With a project coming up that requires 18 servos using a nano controller, I ordered this unit. I have only used it single so I do not know how well it works chained but single operation has been excellent. I tested with 6 servos on the various outputs and the results were excellent. Code was easy with the available libraries and the control was easy to set up. I could not see a visible lag in the controls. Well made and easy to use, I recommend it if you have more than 2 servos to control. Plus shifting the power to the servo onto the unit saves the controller from being overtaxed.
I have a raspberry pi connected to a robotic arm made of servo motors and this works well for controlling all of them. The pi cant really handle multiple PWM signals at once so this was needed.
I had no problems setting this up using the Adafruit_PWMServoDriver library. Follow the Adafruit tutorial and you’ll have this up and running in no time. In my uploaded video I used an Arduino Nano compatible board and connected pin A4 for SDA and pin A5 for SCL using the Adafruit library. I had more problems with the cheap servos I bought than I did with the driver board but all 16 channels work just fine. Great product and easy to use.

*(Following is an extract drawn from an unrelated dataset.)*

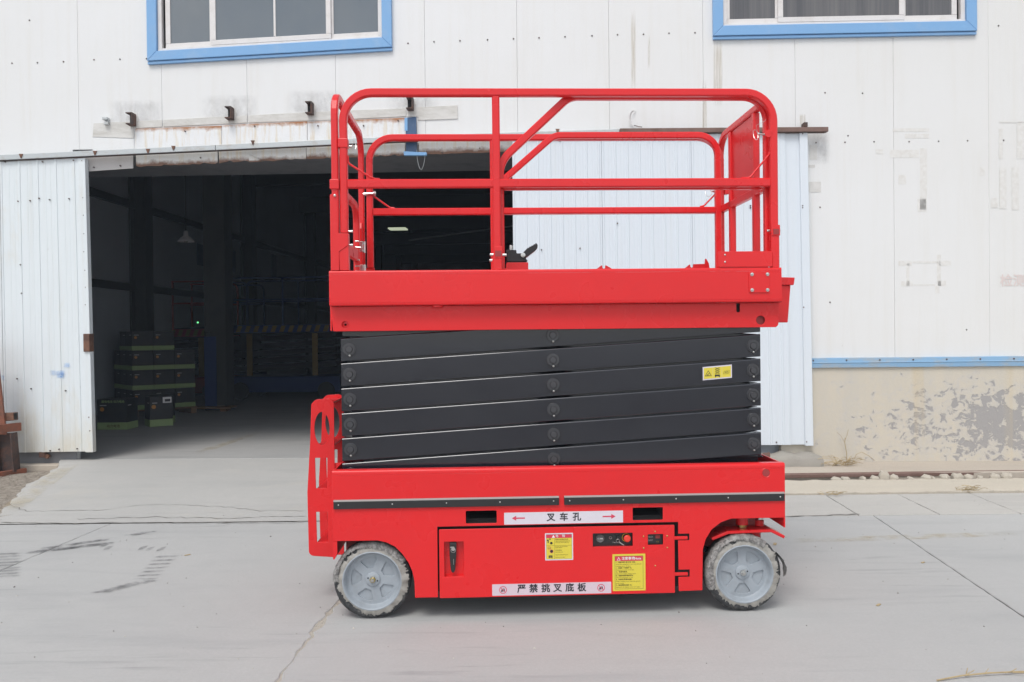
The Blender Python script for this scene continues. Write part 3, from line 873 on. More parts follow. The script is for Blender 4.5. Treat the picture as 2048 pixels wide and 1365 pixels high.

The headers were soldered by some sloppy/rushed/underpaid worker so they're not straight but they work. Contrary to my expectations, it's not suitable to drive rgb leds because the pwm pulses are happening on the cathode (GND) side instead of the anode or (VCC) side, but rgb leds typically share a common cathode. Maybe I missed something but there's not too many ways to hook this up and the pwm row definitely acts as a sink.
The large V+ connector does not work as there seems to be a broken trace in the board. There are two other V+ connection points but they are too small for wires that are rated for the required Amps.
works well... accidentally only provided 1v and was sending still pwm signals. after some time i sent 3.1v and it worked great. it does show up in just a bag so be careful in what you order with it as it may crush it.
The headers were not held firmly in place when they were soldered making it impossible to connect the three-pin connectors from the servo motors. Some bending with my pliers solved the problem. At that point it worked perfectly.
If you wrote some Arduino code to drive a servo you know how hard that can be. This little circuit runs up to 16 at once, and the example code is easy to follow. I recommend this product.
I got this going fairly easily. Just look up the data sheet on-line with the ic number. Very simple operation. Just send I2C address then data pattern. It works ok. But the pins that are "Input/Output" do not have a Data Direction Register. You can set a line high and the pull-up is weak, so they can then be pulled low and read back allowing use as inputs. This is not hugely aesthetically pleasing. As outputs they really need to be used as low-side if you want any oomph.
Used with A Raspberry Pi to control and power four SG90 Tower servos. Established an I2C connection straight away and was able to start moving servos in just 5 minutes.
Only flaw is the terminal blocks have a little trouble grabbing and holding the wires for the external power supply.